Now I have finally broken the circle and have been with my truely loving husband for 7 and a half years and we had 5 blissfull years. We still love each other to bits - but my mental health and issues and past have had a huge impact and effect on our relationship and has been very testing and a struggle. But we are still together and we have got through so much I believe we have a good chance of coming out the other side together.It's very intense and hard to deal with and cope with everyday bless him but he's still here and not many people would be.

He has looked after me and 4 kids full time for 3 difficult years. The first time in his life not working and he's such a grafter - we are hoping he returns to work in the next few months to try and get back some normality.

Perservere and continue building your confidence, your sister and family obviously are a great support and help to you which is wonderful.

Have belief in yourself and be happy you deserve it.

Positve thoughts are with you
keep writing your thoughts
I will help if I can xx

Hlilley,you're in a good place w/sister & you see that, please keep talking when you feel like it so others can read & learn.

April

Its good to hear someone shares my life story it feels really. THANK YOU ALL!

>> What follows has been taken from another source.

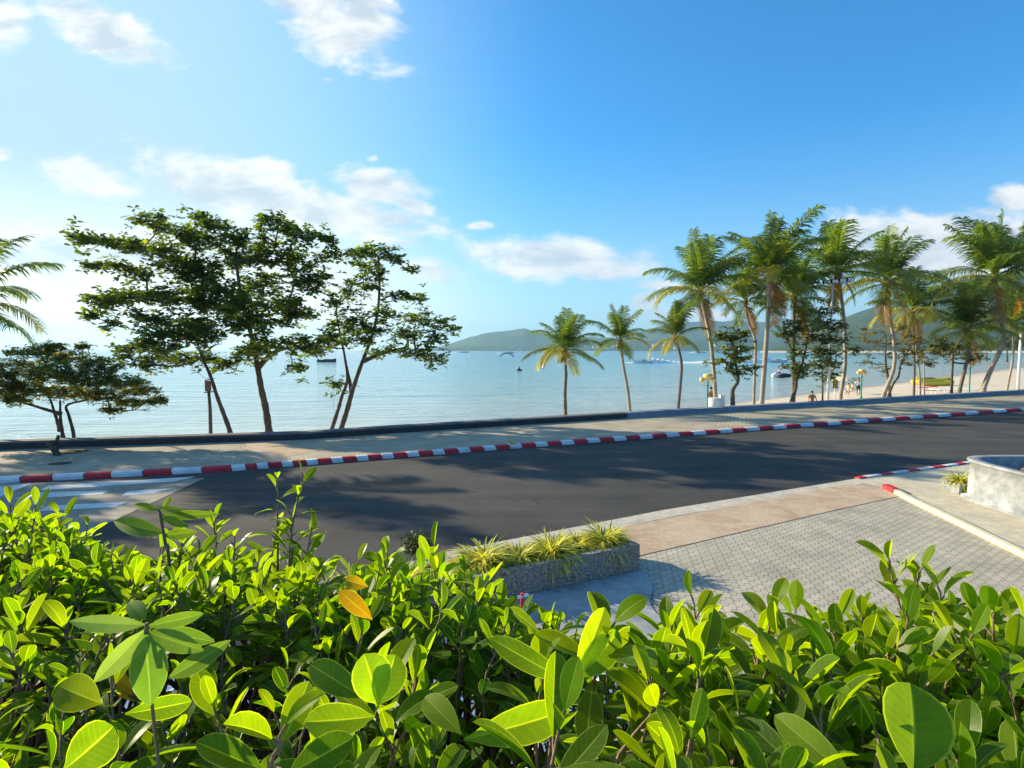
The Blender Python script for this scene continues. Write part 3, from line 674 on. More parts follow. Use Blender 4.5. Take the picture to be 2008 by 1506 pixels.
palm('low broad palm with dark leaning trunk left of the yellow nut palm', [(1882, 766), (1893, 720), (1900, 680), (1893, 648)], 43, 78, 28, True, 0, 11, tr=.17)
palm('big palm with thick bowed trunk and yellow coconuts near the right edge', [(1928, 765), (1945, 720), (1967, 670), (1962, 610), (1950, 545)], 42, 104, 30, False, 9, 12, tr=.22)
palm('palm at the right edge beside the white pole', [(1975, 762), (1985, 710), (1987, 670), (1982, 640)], 47, 66, 24, False, 0, 13)
palm('palm rising partly outside the right edge', [(2050, 762), (2045, 690), (2035, 600), (2030, 540)], 45, 90, 26, False, 0, 14)
palm('palm at far left of which only arching fronds enter the picture', [(-150, 880), (-120, 780), (-95, 690), (-78, 605)], 19.5, 140, 30, True, 0, 15, group=None)

# ---- smaller almond trees along the beach
GL = [(.055, .085, .02), (.09, .125, .025), (.19, .20, .035)]; GB = [(.09, .09, .035), (.13, .12, .05), (.22, .17, .07)]
grow_tree('sea_almond_tree', 'small tree with crooked trunk and tiered leaf pads between leaning and slender palms', [[(1437, 790), (1437, 765), (1447, 748), (1446, 730), (1440, 700), (1437, 670)]],
          [(1400,663,26,7),(1440,655,30,8),(1462,650,18,6),(1445,670,22,8),(1432,690,26,8),(1462,684,18,6),(1430,705,26,8),(1456,705,18,6),(1445,725,28,8),(1478,722,18,6),(1400,708,20,6),(1450,735,16,6)], 33, .24, 11, GL, trunk_r=.15)
grow_tree('sea_almond_tree', 'leafy tree with V shaped base right of the tallest palm', [[(1553, 785), (1560, 762), (1563, 740), (1572, 715), (1580, 685), (1585, 650)], [(1563, 740), (1556, 715), (1552, 690)]],
          [(1560,640,30,14),(1600,635,34,16),(1635,640,28,14),(1545,660,22,10),(1590,665,34,12),(1640,668,34,10),(1560,690,20,8),(1620,690,34,10),(1665,690,28,8),(1555,720,22,8),(1590,718,30,8),(1625,712,24,8),(1570,735,14,8),(1575,610,26,12),(1620,610,22,10)], 36, .25, 12, GL, trunk_r=.14, bark=M_bark)
grow_tree('sea_almond_tree', 'thin stemmed sapling beside the floodlight mast', [[(1613, 780), (1613, 750), (1612, 725), (1606, 700)]], [(1605,735,12,6),(1632,730,16,8),(1600,722,12,6),(1630,745,12,6),(1640,718,14,6),(1612,700,16,7)], 37, .24, 11, GL, trunk_r=.07)
grow_tree('sea_almond_tree', 'tree with sparse tan foliage behind the palm with the S curved trunk', [[(1745, 775), (1742, 745), (1738, 720), (1736, 690), (1738, 665)]], [(1715,650,34,6),(1750,640,34,7),(1700,668,30,5),(1745,672,36,6),(1715,695,34,6),(1760,700,28,5),(1700,712,22,4),(1730,722,26,5),(1778,712,16,4)], 41, .22, 9, GB, trunk_r=.12, bare=.15)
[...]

You are so welcome. Together we can make it through this.

Blessings.

Taralee

Im glad that it makes it feel more real and that your not the only one and you can share your thoughts with others who really understand are non-judgemental it gives me a sense of freedom and happiness whilst im just lost in this lovely support group.

Stay strong and keep trying xxx

Today is a good day. I find myself checking my e-mail for updates. You are all great and have helped put a smile on my face. Not feeling so alone is very freeing.